▶ What to do
Exactly repeat the full listing that follows.

▶ Raw data
━━━

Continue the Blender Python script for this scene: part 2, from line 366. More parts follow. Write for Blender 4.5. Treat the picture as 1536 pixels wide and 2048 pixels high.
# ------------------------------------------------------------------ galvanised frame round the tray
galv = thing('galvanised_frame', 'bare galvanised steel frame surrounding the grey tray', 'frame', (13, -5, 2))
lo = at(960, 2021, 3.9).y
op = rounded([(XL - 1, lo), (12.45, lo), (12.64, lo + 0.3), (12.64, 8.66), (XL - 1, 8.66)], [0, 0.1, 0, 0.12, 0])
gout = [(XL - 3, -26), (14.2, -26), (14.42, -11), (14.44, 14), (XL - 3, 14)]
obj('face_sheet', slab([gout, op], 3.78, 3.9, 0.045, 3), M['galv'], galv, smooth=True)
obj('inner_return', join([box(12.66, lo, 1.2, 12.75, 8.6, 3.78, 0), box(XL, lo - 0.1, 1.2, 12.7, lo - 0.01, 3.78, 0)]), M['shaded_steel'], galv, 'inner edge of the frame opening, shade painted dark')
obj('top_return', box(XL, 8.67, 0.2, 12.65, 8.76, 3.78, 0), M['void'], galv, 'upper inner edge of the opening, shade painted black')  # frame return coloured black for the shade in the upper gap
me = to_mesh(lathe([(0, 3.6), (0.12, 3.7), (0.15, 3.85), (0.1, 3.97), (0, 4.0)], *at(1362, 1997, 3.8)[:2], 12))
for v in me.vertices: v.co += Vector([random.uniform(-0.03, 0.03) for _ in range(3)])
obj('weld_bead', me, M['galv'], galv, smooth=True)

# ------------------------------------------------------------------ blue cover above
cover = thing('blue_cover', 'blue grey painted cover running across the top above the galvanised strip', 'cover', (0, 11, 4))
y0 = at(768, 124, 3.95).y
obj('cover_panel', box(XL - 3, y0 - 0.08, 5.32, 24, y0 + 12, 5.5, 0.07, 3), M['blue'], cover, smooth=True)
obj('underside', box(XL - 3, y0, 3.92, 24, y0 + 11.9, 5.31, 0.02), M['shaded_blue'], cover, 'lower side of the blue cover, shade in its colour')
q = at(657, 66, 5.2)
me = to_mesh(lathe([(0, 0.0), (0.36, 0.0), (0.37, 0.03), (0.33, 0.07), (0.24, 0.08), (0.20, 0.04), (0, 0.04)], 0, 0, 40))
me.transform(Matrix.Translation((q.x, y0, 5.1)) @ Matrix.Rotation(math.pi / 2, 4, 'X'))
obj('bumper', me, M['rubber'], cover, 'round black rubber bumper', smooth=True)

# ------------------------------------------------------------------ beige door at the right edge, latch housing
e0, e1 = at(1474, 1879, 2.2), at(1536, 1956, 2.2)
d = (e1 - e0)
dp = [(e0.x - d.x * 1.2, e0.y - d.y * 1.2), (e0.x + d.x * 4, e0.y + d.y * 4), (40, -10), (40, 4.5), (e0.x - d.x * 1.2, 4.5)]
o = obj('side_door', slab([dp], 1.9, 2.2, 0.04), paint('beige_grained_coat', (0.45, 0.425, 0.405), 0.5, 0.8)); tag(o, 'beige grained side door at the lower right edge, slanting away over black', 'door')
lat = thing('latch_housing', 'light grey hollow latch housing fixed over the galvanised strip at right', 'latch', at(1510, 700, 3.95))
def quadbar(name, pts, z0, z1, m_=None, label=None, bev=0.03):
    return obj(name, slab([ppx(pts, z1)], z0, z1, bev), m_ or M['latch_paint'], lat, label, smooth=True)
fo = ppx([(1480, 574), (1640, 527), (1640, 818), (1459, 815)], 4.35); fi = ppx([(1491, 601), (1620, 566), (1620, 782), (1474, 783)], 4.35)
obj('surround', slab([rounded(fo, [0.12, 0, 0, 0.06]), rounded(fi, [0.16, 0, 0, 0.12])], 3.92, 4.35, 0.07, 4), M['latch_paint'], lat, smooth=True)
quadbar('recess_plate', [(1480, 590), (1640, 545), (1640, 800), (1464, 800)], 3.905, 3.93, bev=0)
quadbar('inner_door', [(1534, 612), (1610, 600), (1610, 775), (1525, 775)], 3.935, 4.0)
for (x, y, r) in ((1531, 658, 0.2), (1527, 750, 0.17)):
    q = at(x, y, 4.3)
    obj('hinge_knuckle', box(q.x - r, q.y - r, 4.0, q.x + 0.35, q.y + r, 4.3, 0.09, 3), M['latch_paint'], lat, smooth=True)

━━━

▶ Solution to the exercise
Continue the Blender Python script for this scene: part 2, from line 366. More parts follow. Write for Blender 4.5. Treat the picture as 1536 pixels wide and 2048 pixels high.
# ------------------------------------------------------------------ galvanised frame round the tray
galv = thing('galvanised_frame', 'bare galvanised steel frame surrounding the grey tray', 'frame', (13, -5, 2))
lo = at(960, 2021, 3.9).y
op = rounded([(XL - 1, lo), (12.45, lo), (12.64, lo + 0.3), (12.64, 8.66), (XL - 1, 8.66)], [0, 0.1, 0, 0.12, 0])
gout = [(XL - 3, -26), (14.2, -26), (14.42, -11), (14.44, 14), (XL - 3, 14)]
obj('face_sheet', slab([gout, op], 3.78, 3.9, 0.045, 3), M['galv'], galv, smooth=True)
obj('inner_return', join([box(12.66, lo, 1.2, 12.75, 8.6, 3.78, 0), box(XL, lo - 0.1, 1.2, 12.7, lo - 0.01, 3.78, 0)]), M['shaded_steel'], galv, 'inner edge of the frame opening, shade painted dark')
obj('top_return', box(XL, 8.67, 0.2, 12.65, 8.76, 3.78, 0), M['void'], galv, 'upper inner edge of the opening, shade painted black')  # frame return coloured black for the shade in the upper gap
me = to_mesh(lathe([(0, 3.6), (0.12, 3.7), (0.15, 3.85), (0.1, 3.97), (0, 4.0)], *at(1362, 1997, 3.8)[:2], 12))
for v in me.vertices: v.co += Vector([random.uniform(-0.03, 0.03) for _ in range(3)])
obj('weld_bead', me, M['galv'], galv, smooth=True)

# ------------------------------------------------------------------ blue cover above
cover = thing('blue_cover', 'blue grey painted cover running across the top above the galvanised strip', 'cover', (0, 11, 4))
y0 = at(768, 124, 3.95).y
obj('cover_panel', box(XL - 3, y0 - 0.08, 5.32, 24, y0 + 12, 5.5, 0.07, 3), M['blue'], cover, smooth=True)
obj('underside', box(XL - 3, y0, 3.92, 24, y0 + 11.9, 5.31, 0.02), M['shaded_blue'], cover, 'lower side of the blue cover, shade in its colour')
q = at(657, 66, 5.2)
me = to_mesh(lathe([(0, 0.0), (0.36, 0.0), (0.37, 0.03), (0.33, 0.07), (0.24, 0.08), (0.20, 0.04), (0, 0.04)], 0, 0, 40))
me.transform(Matrix.Translation((q.x, y0, 5.1)) @ Matrix.Rotation(math.pi / 2, 4, 'X'))
obj('bumper', me, M['rubber'], cover, 'round black rubber bumper', smooth=True)

# ------------------------------------------------------------------ beige door at the right edge, latch housing
e0, e1 = at(1474, 1879, 2.2), at(1536, 1956, 2.2)
d = (e1 - e0)
dp = [(e0.x - d.x * 1.2, e0.y - d.y * 1.2), (e0.x + d.x * 4, e0.y + d.y * 4), (40, -10), (40, 4.5), (e0.x - d.x * 1.2, 4.5)]
o = obj('side_door', slab([dp], 1.9, 2.2, 0.04), paint('beige_grained_coat', (0.45, 0.425, 0.405), 0.5, 0.8)); tag(o, 'beige grained side door at the lower right edge, slanting away over black', 'door')
lat = thing('latch_housing', 'light grey hollow latch housing fixed over the galvanised strip at right', 'latch', at(1510, 700, 3.95))
def quadbar(name, pts, z0, z1, m_=None, label=None, bev=0.03):
    return obj(name, slab([ppx(pts, z1)], z0, z1, bev), m_ or M['latch_paint'], lat, label, smooth=True)
fo = ppx([(1480, 574), (1640, 527), (1640, 818), (1459, 815)], 4.35); fi = ppx([(1491, 601), (1620, 566), (1620, 782), (1474, 783)], 4.35)
obj('surround', slab([rounded(fo, [0.12, 0, 0, 0.06]), rounded(fi, [0.16, 0, 0, 0.12])], 3.92, 4.35, 0.07, 4), M['latch_paint'], lat, smooth=True)
quadbar('recess_plate', [(1480, 590), (1640, 545), (1640, 800), (1464, 800)], 3.905, 3.93, bev=0)
quadbar('inner_door', [(1534, 612), (1610, 600), (1610, 775), (1525, 775)], 3.935, 4.0)
for (x, y, r) in ((1531, 658, 0.2), (1527, 750, 0.17)):
    q = at(x, y, 4.3)
    obj('hinge_knuckle', box(q.x - r, q.y - r, 4.0, q.x + 0.35, q.y + r, 4.3, 0.09, 3), M['latch_paint'], lat, smooth=True)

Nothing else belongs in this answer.